EXERCISE INSTRUCTIONS :: Pull out of the data below the stretch of lines bounded by the one containing "Recreate this scene" and the one containing "COL = S.collection", both bounds included, unchanged.

SUPPLIED INFORMATION ::
★ ★ ★ ★

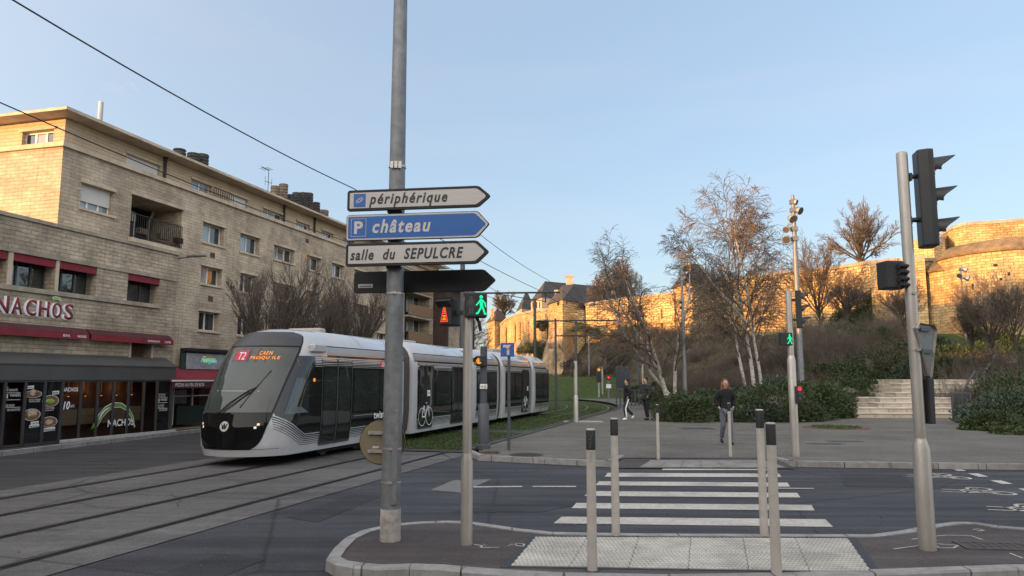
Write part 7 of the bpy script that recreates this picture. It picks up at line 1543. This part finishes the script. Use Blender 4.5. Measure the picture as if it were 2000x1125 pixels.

★ ★ ★ ★

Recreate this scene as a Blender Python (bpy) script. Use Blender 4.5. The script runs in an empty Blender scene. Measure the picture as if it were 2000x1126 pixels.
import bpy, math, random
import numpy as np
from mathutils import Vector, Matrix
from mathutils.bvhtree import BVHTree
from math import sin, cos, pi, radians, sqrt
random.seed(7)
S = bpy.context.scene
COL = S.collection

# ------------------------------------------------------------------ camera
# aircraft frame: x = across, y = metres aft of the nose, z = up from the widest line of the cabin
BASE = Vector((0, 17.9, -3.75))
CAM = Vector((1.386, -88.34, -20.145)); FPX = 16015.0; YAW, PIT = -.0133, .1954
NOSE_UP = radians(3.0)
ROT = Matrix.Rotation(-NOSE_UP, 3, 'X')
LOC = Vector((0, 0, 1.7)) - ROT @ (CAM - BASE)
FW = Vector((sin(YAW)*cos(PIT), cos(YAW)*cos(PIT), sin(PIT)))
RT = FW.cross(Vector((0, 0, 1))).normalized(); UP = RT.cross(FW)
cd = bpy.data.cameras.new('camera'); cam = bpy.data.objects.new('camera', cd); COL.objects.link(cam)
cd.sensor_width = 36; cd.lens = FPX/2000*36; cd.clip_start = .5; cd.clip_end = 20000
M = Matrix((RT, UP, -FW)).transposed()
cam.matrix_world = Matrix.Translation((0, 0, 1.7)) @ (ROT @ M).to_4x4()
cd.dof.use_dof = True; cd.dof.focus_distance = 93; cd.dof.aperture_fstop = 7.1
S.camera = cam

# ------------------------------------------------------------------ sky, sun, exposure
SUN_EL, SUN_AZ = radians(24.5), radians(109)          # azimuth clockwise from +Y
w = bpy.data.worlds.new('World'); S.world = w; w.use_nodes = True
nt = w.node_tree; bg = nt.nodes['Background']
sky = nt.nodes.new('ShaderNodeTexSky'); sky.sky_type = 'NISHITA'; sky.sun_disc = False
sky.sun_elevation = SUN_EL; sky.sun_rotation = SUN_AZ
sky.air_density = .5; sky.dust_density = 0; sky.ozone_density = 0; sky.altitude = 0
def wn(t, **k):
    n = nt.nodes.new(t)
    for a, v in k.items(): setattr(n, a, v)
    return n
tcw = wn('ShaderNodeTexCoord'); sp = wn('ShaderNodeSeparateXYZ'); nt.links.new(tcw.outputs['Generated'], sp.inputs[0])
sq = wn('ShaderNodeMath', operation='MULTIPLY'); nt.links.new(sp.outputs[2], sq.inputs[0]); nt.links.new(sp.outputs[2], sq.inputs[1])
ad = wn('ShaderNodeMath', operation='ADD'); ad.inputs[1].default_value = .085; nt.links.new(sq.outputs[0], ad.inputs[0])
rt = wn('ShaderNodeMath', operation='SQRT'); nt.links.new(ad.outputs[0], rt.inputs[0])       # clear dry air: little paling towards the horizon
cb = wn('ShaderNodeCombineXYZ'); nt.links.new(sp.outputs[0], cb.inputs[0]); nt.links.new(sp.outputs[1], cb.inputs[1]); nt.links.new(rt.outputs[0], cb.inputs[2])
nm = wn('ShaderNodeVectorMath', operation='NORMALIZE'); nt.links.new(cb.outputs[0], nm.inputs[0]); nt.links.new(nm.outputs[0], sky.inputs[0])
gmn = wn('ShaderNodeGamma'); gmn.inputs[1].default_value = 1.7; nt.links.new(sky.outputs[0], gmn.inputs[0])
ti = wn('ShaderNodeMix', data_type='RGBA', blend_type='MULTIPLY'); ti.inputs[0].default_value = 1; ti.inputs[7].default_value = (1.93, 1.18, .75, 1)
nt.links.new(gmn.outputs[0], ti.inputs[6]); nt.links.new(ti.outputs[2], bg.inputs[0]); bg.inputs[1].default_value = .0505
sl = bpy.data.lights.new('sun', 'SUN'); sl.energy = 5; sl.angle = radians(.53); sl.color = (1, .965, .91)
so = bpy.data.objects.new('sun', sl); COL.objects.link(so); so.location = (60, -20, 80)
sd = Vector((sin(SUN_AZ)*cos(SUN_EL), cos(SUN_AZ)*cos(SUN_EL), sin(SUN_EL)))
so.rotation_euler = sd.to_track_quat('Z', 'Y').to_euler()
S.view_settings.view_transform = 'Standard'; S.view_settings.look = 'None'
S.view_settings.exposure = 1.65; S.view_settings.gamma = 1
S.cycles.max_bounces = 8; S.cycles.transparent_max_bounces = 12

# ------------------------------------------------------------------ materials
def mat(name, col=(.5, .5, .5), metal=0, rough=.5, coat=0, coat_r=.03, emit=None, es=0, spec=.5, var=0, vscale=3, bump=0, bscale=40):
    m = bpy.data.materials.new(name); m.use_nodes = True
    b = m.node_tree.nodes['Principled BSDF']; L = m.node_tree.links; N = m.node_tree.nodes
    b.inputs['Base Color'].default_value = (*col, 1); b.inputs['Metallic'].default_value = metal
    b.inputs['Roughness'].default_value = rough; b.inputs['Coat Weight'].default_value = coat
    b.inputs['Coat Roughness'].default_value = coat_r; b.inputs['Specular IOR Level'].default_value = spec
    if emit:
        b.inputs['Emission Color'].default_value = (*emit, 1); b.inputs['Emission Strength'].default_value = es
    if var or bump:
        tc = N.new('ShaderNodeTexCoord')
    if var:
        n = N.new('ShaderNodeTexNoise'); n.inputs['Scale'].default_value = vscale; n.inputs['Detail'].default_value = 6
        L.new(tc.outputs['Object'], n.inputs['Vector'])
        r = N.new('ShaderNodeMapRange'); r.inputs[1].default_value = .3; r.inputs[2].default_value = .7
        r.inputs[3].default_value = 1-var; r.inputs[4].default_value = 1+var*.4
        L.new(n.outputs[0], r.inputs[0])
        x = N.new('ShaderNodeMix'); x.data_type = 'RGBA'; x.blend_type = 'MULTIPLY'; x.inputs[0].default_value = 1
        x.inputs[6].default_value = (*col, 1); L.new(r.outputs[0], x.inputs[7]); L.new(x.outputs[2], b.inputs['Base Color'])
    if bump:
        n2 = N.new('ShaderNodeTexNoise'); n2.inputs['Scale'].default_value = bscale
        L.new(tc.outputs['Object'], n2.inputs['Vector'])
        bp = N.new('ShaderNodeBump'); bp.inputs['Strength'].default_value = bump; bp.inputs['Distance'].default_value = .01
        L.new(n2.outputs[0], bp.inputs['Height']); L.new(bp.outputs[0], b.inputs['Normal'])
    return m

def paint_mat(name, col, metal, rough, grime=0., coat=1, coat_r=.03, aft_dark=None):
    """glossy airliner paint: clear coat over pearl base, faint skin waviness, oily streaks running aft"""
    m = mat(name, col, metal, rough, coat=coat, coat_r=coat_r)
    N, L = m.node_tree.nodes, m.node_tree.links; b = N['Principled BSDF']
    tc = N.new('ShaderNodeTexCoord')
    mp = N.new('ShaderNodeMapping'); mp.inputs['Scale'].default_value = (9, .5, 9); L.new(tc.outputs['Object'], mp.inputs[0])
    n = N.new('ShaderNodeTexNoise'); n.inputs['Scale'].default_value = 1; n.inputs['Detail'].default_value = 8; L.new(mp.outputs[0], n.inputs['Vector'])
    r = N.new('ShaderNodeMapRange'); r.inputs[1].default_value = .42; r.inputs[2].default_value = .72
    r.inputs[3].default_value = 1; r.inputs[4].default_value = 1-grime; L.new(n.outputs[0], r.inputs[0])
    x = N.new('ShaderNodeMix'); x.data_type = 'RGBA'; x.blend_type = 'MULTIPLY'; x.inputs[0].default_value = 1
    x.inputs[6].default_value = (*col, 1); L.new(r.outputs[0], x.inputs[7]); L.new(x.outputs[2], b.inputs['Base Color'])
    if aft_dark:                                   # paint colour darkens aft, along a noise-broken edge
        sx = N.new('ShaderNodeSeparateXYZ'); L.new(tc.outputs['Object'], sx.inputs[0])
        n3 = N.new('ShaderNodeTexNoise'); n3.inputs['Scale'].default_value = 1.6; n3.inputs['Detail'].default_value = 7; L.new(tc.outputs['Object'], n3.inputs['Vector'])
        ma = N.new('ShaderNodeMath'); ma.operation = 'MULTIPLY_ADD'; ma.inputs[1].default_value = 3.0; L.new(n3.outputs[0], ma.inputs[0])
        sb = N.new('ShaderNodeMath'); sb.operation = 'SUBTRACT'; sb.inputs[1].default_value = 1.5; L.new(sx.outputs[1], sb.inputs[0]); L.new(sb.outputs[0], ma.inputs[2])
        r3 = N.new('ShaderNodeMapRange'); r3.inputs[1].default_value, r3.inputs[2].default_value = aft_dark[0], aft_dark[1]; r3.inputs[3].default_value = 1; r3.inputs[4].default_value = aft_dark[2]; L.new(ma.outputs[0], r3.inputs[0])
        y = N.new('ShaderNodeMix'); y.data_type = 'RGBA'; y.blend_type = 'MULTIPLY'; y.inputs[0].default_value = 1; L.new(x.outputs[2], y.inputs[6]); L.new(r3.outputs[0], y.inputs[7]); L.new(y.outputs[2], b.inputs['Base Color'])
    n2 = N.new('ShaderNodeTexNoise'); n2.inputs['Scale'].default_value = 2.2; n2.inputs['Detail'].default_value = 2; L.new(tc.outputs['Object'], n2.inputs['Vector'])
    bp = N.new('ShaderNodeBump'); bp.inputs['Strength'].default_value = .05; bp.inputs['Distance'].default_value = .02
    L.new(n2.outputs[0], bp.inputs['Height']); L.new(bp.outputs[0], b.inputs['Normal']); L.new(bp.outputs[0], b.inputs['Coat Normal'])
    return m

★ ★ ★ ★

ANSWER TO THIS PROBLEM ::
Recreate this scene as a Blender Python (bpy) script. Use Blender 4.5. The script runs in an empty Blender scene. Measure the picture as if it were 2000x1126 pixels.
import bpy, math, random
import numpy as np
from mathutils import Vector, Matrix
from mathutils.bvhtree import BVHTree
from math import sin, cos, pi, radians, sqrt
random.seed(7)
S = bpy.context.scene
COL = S.collection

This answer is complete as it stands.